On Thu, 2008-01-03 at 17:47 -0700, Chris Gehlker wrote:
> On Jan 3, 2008, at 2:01 PM, Craig White wrote:
>
> > But that's not the point I'm making in the column. What's new in the
> > Howell case is the decision by lawyers for the recording industry to
> > argue that even a legally-obtained CD may not be transferred to an MP3
> > file on your computer. That argument can be found here, on page 15:
> >
> > http://www.ilrweb.com/viewILRPDF.asp?filename=atlantic_howell_071207RIAASupplementalBrief
>
> No it can't. There is simply nothing on page 15 that is remotely like
> that.
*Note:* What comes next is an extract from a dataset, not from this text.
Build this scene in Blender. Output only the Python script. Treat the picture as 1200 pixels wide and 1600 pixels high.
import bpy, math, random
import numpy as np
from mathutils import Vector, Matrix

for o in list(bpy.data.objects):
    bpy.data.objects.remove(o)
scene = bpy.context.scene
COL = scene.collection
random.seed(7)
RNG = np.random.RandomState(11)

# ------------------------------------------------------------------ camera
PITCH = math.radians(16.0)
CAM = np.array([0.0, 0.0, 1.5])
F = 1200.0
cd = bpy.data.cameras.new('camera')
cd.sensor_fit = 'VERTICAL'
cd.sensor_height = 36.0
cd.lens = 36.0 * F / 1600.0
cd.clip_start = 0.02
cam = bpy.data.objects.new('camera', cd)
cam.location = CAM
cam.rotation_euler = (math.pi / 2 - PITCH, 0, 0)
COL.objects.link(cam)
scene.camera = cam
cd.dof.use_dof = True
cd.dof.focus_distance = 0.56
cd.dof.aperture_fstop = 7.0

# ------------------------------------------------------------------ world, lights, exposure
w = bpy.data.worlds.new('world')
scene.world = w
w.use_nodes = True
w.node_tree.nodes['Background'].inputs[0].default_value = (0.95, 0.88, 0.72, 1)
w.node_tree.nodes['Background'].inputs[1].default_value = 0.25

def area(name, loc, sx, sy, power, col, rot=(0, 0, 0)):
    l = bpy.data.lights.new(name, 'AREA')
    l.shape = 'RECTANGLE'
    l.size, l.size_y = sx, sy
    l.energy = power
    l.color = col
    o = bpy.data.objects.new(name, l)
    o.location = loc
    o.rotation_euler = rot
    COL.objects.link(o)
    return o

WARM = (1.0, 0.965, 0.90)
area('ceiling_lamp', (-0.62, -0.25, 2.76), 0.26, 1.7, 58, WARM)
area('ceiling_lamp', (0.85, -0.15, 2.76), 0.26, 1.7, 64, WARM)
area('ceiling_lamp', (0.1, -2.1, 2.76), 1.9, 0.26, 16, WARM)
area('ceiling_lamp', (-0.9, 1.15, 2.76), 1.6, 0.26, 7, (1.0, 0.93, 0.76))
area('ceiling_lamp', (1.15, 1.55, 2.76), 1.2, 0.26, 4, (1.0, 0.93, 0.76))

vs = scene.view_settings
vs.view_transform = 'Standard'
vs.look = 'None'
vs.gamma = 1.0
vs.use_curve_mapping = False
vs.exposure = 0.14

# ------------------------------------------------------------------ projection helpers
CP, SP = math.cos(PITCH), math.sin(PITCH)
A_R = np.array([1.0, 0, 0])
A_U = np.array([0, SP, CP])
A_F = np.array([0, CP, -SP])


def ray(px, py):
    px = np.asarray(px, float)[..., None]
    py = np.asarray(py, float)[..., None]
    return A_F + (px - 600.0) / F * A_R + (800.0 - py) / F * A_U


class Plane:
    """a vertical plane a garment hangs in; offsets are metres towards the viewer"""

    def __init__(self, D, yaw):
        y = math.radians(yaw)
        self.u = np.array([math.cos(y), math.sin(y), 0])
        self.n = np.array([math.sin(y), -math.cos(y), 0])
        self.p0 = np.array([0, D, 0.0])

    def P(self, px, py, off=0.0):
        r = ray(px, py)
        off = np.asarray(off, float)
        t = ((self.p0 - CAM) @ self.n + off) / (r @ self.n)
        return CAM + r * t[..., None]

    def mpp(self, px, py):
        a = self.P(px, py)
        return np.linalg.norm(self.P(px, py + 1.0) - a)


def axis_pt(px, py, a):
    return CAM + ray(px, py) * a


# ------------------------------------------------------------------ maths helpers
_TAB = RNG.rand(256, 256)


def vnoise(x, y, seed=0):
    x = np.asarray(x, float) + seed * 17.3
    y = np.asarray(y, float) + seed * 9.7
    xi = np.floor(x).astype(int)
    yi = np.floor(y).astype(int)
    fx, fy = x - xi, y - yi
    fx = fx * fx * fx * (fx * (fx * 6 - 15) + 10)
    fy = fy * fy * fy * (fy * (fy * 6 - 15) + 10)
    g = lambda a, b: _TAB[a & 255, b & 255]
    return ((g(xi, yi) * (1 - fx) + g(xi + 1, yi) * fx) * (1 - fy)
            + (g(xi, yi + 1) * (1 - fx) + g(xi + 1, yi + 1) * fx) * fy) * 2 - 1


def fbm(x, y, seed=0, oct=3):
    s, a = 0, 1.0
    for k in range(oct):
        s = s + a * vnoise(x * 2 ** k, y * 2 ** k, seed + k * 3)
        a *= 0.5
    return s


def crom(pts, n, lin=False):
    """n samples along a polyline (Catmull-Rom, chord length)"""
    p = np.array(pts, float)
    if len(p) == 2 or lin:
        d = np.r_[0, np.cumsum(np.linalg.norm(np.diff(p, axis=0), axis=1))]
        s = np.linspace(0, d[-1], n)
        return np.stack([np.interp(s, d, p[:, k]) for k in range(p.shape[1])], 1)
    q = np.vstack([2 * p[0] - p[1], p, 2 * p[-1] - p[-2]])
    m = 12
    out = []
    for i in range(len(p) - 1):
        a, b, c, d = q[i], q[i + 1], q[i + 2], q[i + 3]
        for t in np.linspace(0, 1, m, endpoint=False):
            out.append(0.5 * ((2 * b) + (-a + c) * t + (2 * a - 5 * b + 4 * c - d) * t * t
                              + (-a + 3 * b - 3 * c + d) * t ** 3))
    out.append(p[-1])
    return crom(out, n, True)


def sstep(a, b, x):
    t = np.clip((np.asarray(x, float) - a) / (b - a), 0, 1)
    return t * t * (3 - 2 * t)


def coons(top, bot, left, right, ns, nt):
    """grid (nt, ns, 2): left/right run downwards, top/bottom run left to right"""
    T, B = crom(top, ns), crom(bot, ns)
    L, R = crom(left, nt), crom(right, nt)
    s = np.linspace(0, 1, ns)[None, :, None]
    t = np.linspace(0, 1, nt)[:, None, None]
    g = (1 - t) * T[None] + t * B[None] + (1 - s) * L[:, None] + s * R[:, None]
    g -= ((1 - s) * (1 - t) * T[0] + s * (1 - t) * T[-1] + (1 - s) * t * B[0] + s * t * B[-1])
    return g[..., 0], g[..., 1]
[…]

Are you perhaps reading "unauthorized" as synonymous with
> "illegal"? Perhaps you are reading "and" as synonymous with "or"?
----
that was the authors own words and the authors description of his intent
for his story (actually, now just a partial since you have removed some
of the context).
The reason that I included the amplification by the author was because
it so completely spoke to your statement about why the author was
wrong...
> > wrong? how?
>
> By saying that the RIAA was suing Howell for merely ripping files
> for
> his personal use.
There's no question that the predicate changed from plaintiff's original
motion for summary judgment and the controversial plaintiff's second
motion for summary judgment. The change should be simple enough for you
to understand...that the legitimate copies of these music files
automatically became unauthorized copies merely by the presence of file
sharing software. The plaintiff does not even allege that any
downloading of those files occurred.
The nexus is obvious, I'm disappointed you don't see it. Computers are
replete with file sharing software. When the RIAA shifts their focus
from kazaa to SMB/NFS/etc., are you finally going to see the light?